What Does this Gorilla Have to Do with Usability?

from John Wooden, Director of Usability Services
on June 21, 2010
0 comments

In their well-known test of selective attention, psychologists Christopher Chabris and Daniel Simons asked test subjects to watch a short video in which two teams, one in black shirts, one in white shirts, move around and pass a basketball to one other. The subjects were asked to keep silent count of the number of passes made by the team wearing white.

About 25 seconds into the video, someone wearing a gorilla suit strolls into the middle of the passing game, beats their chest, and then strolls out again. The gorilla is on screen for nine seconds. The correct answer to the question about the number of passes is 15. But the real question was “did you see the gorilla?” About half of the test subjects did not.

Watch the video: http://www.theinvisiblegorilla.com/gorilla_experiment.html

In their new book, The Invisible Gorilla and Other Ways Our Intuitions Deceive Us, Chabris and Simon discuss the “illusion of attention” and our lack of awareness about the limitations of our perceptions, memories, abilities, and knowledge. (For example, more than 63% of Americans think they are more intelligent than the average American.) Their gorilla experiment demonstrates that when we focus our attention on one object or action, we can easily miss anything else going on around it. Other experiments found that people who missed seeing the gorilla had their eyes on it, but they didn’t see it because it was not what they were looking for.

Our tendency toward selective attention has implications for web interfaces. If you have ever participated as an observer of a usability test, you may have had the experience of watching a test participant fail to see what you perceive to be an obvious link, or button, or some other interface element. Seconds, or minutes, go by while the participant struggles, and you’re thinking, “Why in the name of all that’s good and decent can they not see that link?
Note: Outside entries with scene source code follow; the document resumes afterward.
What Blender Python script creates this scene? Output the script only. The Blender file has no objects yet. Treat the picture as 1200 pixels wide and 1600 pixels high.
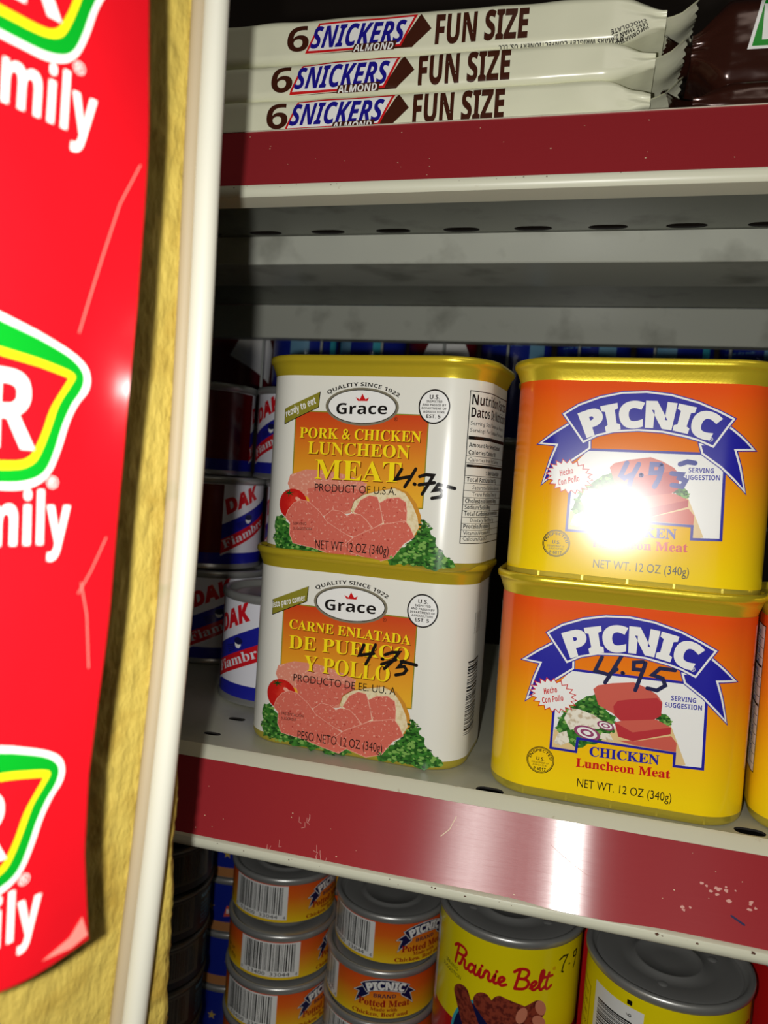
import bpy, bmesh, math, random
from mathutils import Vector, Matrix, noise
from mathutils.geometry import tessellate_polygon

random.seed(7)
S = bpy.context.scene
COL = S.collection
PI = math.pi
R = math.radians
CZ = 1.45                                   # height of the lens above the floor

# ------------------------------------------------------------------ camera
PITCH, ROLL, YAW = R(3.0), R(-4.43), R(14.74)
fw = Vector((-math.sin(YAW) * math.cos(PITCH), math.cos(YAW) * math.cos(PITCH), -math.sin(PITCH)))
r0 = Vector((math.cos(YAW), math.sin(YAW), 0))
d0 = fw.cross(r0)
rt = r0 * math.cos(ROLL) + d0 * math.sin(ROLL)
dn = -r0 * math.sin(ROLL) + d0 * math.cos(ROLL)
cd = bpy.data.cameras.new('camera')
cam = bpy.data.objects.new('camera', cd)
COL.objects.link(cam)
cam.matrix_world = Matrix(((rt.x, -dn.x, -fw.x, 0), (rt.y, -dn.y, -fw.y, 0), (rt.z, -dn.z, -fw.z, CZ), (0, 0, 0, 1)))
cd.sensor_width = 36
cd.lens = 27.0
cd.clip_start = 0.01
cd.dof.use_dof = True
cd.dof.focus_distance = 0.30
cd.dof.aperture_fstop = 17
S.camera = cam

# ------------------------------------------------------------------ light: dim shop air and the phone's flash beside its lens
w = bpy.data.worlds.new('world')
S.world = w
w.use_nodes = True
w.node_tree.nodes['Background'].inputs[0].default_value = (0.9, 1.0, 0.95, 1)
w.node_tree.nodes['Background'].inputs[1].default_value = 0.010
ld = bpy.data.lights.new('flash', 'POINT')
ld.energy = 2.75
ld.color = (1.0, 0.985, 0.93)
ld.shadow_soft_size = 0.0026
flash = bpy.data.objects.new('flash', ld)
COL.objects.link(flash)
flash.location = rt * -0.0165 + dn * 0.004 + Vector((0, 0, CZ))
la = bpy.data.lights.new('fill_light', 'AREA')         # added fill to lift the shadows, standing in for dim room light
la.energy = 3.0; la.shape = 'RECTANGLE'; la.size = 1.2; la.size_y = 0.3
la.color = (1.0, 0.93, 0.80)
lamp = bpy.data.objects.new('fill_light', la)
COL.objects.link(lamp)
lamp.location = (0.55, -0.9, 2.45)
lamp.rotation_euler = (Vector((0, 0.28, 1.45)) - lamp.location).to_track_quat('-Z', 'Y').to_euler()
S.view_settings.view_transform = 'Standard'
S.view_settings.look = 'None'
S.view_settings.exposure = 0.0
S.view_settings.gamma = 1.0
S.view_settings.use_curve_mapping = False

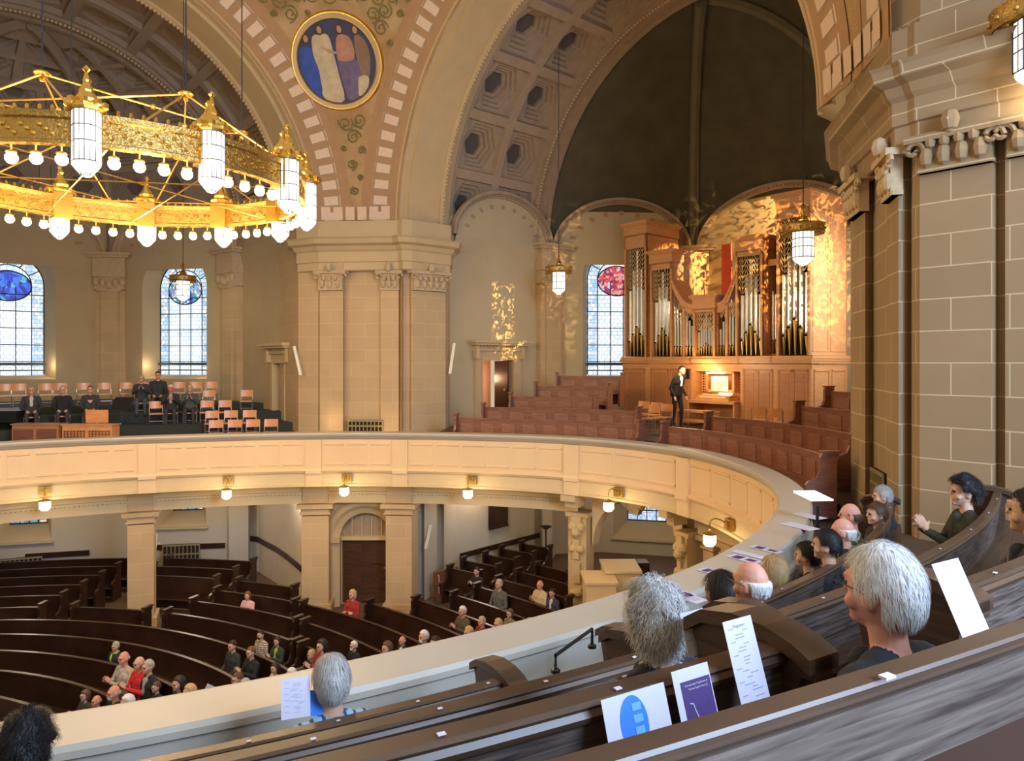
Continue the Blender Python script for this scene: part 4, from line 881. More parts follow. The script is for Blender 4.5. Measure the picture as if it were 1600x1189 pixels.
for k in range(12):
    a = math.radians(-10+30*k); c = (CC[0]+(R+.10)*math.cos(a), CC[1]+(R+.10)*math.sin(a), CC[2]+.05)
    lr = empty('lantern', (0, 0, 0)); lr.parent = ch; lantern_parts(lr, c, .36, .95, False)
    bb = MB(); c2 = (CC[0]+R*math.cos(a), CC[1]+R*math.sin(a)); bb.box((c2[0], c2[1], CC[2]+.22), (.34, .26, .52), rz=a+math.pi/2); bb.lathe((c2[0], c2[1], CC[2]+.5), [(.2, 0), (.22, .05), (.14, .1), (.15, .15), (.07, .25), (.03, .36), (.05, .4), (.01, .46)], 8); bb.obj('lantern_bracket', M_gold, parent=lr)
    for j in range(4):
        b = a+math.radians(6*(j+1)); x, y = CC[0]+R*math.cos(b), CC[1]+R*math.sin(b)
        g = MB(); g.ball((x, y, CC[2]-.20), .082, 10); g.obj('globe_bulb', M_bulb, parent=ch, smooth=True)
fm = MB()
for k in range(48):
    b = math.radians(-10+30*(k//4)+6*(k % 4+1)); x, y = CC[0]+R*math.cos(b), CC[1]+R*math.sin(b)
    fm = MB(); fm.tube([(x, y, CC[2]), (x, y, CC[2]-.1)], .012, 5); fm.lathe((x, y, CC[2]-.13), [(.03, .04), (.07, .02), (.075, 0), (.02, -.01)], 8); fm.obj('bulb_holder', M_gold, parent=ch)
nod = []
for k in range(6): a = math.radians(25+60*k); nod.append((CC[0]+1.95*math.cos(a), CC[1]+1.95*math.sin(a), CC[2]+1.35))
for px, y, D in ((220, 75, 10.3), (357, 159, 12.2), (147, 131, 11.4)): pass
rm = MB(); cm = MB(); km = MB()
for k, p in enumerate(nod):
    km.lathe((p[0], p[1], p[2]), [(.09, -.03), (.12, 0), (.09, .03), (.03, .05)], 12); km.ball((p[0], p[1], p[2]-.08), .04, 8)
    rm.tube([p, nod[(k+2) % 6]], .015, 6); cm.tube([p, (p[0], p[1], ZS+9)], .012, 5)
    for da in (-22, 22):
        a = math.radians(25+60*k+da); q = (CC[0]+R*math.cos(a), CC[1]+R*math.sin(a), CC[2]+.45); rm.tube([p, q], .016, 6)
    m_ = tuple((np.array(p)+np.array(nod[(k+2) % 6]))/2); km.ball(m_, .05, 8)
    a = math.radians(25+60*k); rm.tube([(CC[0]+R*.98*math.cos(a), CC[1]+R*.98*math.sin(a), CC[2]+.05), (CC[0]+R*.98*math.cos(a+math.radians(150)), CC[1]+R*.98*math.sin(a+math.radians(150)), CC[2]+.05)], .013, 5)
rm.obj('tie_rods', M_gold, parent=ch); km.obj('rod_joints', M_gold, parent=ch); cm.obj('hanging_cables', M_lead, parent=ch)
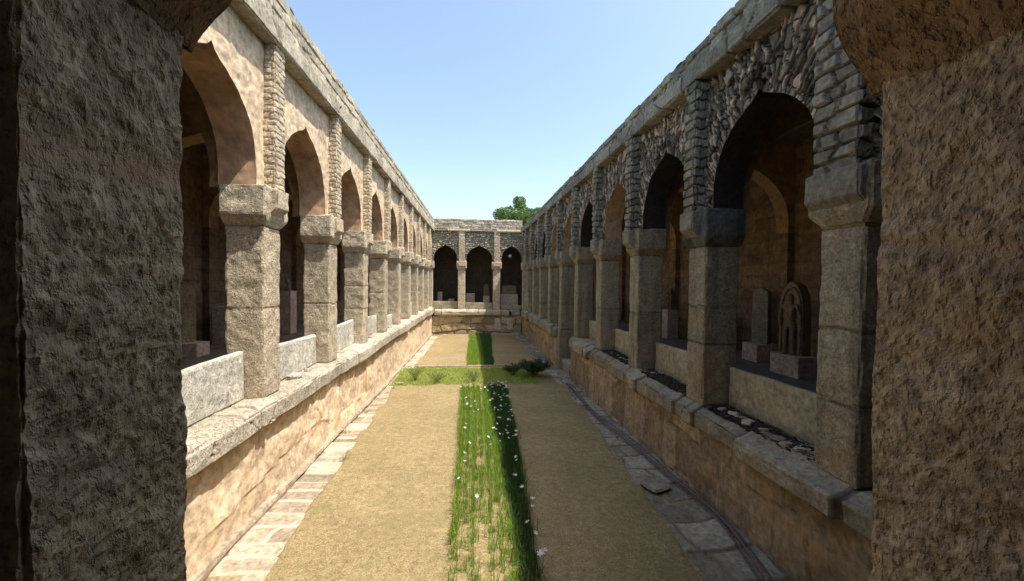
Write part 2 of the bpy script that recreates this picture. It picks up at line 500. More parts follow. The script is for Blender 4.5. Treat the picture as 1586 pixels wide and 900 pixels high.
def arch_lattice(hw, full0, full1, z0, za, zt, n, m):
    """inner arch curve to outer rectangle; returns (u,z) grid, arc position, radial 0..1"""
    I, q = arch_curve(hw, z0, za, n)
    n = len(I) - 1
    O = np.array([(full0, z0), (full0, zt), (full1, zt), (full1, z0)], float)
    so = np.concatenate([[0], np.cumsum(np.linalg.norm(np.diff(O, axis=0), axis=1))])
    # corners of the rectangle meet fixed spots of the arch
    ia = np.array([0, .30, .70, 1.0])
    tt = np.linspace(0, 1, n + 1)
    tt = np.where(True, tt, tt)
    k1, k2 = int(.30 * n), n - int(.30 * n)
    ia = np.array([0, k1 / n, k2 / n, 1.0])
    so2 = np.interp(tt, ia, so)
    OU = np.stack([np.interp(so2, so, O[:, 0]), np.interp(so2, so, O[:, 1])], 1)
    r = np.linspace(0, 1, m + 1)
    G = I[:, None, :] * (1 - r)[None, :, None] + OU[:, None, :] * r[None, :, None]
    return G, q, r, I

def grid_faces(a, b, off=0):
    i, j = np.meshgrid(np.arange(a - 1), np.arange(b - 1), indexing='ij')
    i, j = i.ravel(), j.ravel()
    return np.stack([i * b + j, (i + 1) * b + j, (i + 1) * b + j + 1, i * b + j + 1], 1) + off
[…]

It’s RIGHT THERE! CLICK IT!!”

Users may miss a link or some other element for all kinds of reasons – lack of white space, crowding, small font, sub-optimal contrast – but one common reason is that the link (or button, or whatever) was like the gorilla in the experiment: users didn’t see it because it was not what they were looking for. In many instances, they were looking for other words – the words actually used didn’t match their expectations. They were looking closely for X and therefore didn’t see Y. So much of usability has to do with language, with using the keywords that match what your users have in mind. And even subtle differences can adversely affect a user’s ability to find what they are looking for.

Another common reason why users miss seeing what might seem blindingly obvious to a development team is that usage convention has led the user to expect one interface element when another has been used instead, such as a link instead of a command button.

Convention also leads us to expect certain elements in particular places – primary navigation at the top or on the left, a search box in the upper right, contact information in the footer, ads or other "fluff" on the right, and so on. If a user misses an interface element, it may be because it was not in the position they expected it to be, and therefore they simply didn’t see it.

One of the great benefits of usability testing is that it helps us to understand what users were actually looking for and what they expected – where was their selective attention focused? This in turn can help us design more effectively.

What do you think? Are there other implications for selective attention?